Negli Usa, dove in 7 mesi sono state fermate circa il 60% delle trivelle, molti produttori di shale oil stanno già pensando di riavviare gli impianti: Eog Resources, uno dei maggiori, ha anticipato che perforerà centinaia di pozzi in Nord Dakota e Texas nella seconda metà dell’anno se il barile si stabilizzerà intorno a 65 $, Whiting Petroleum aggiungerà nuove trivelle se si arriva a 70 $.
Molte di queste società, sull’orlo del collasso per i debiti, hanno ricevuto nuovo ossigeno dai creditori proprio grazie al recupero dei prezzi del greggio.

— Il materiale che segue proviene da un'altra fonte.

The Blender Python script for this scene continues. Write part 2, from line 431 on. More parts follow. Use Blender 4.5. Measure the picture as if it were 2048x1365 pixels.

Inoltre, il rally ha offerto l’opportunità di estendere la durata dei programmi di hedging in alcuni casi fino al 2017. Le operazioni, che mediante derivati tutelano dal rischio di caduta dei prezzi, fino a poco tempo fa offrivano un paracadute al massimo fino al 2016 e per il 2015 gli analisti stimavano che la copertura fosse dimezzata rispetto al 2014.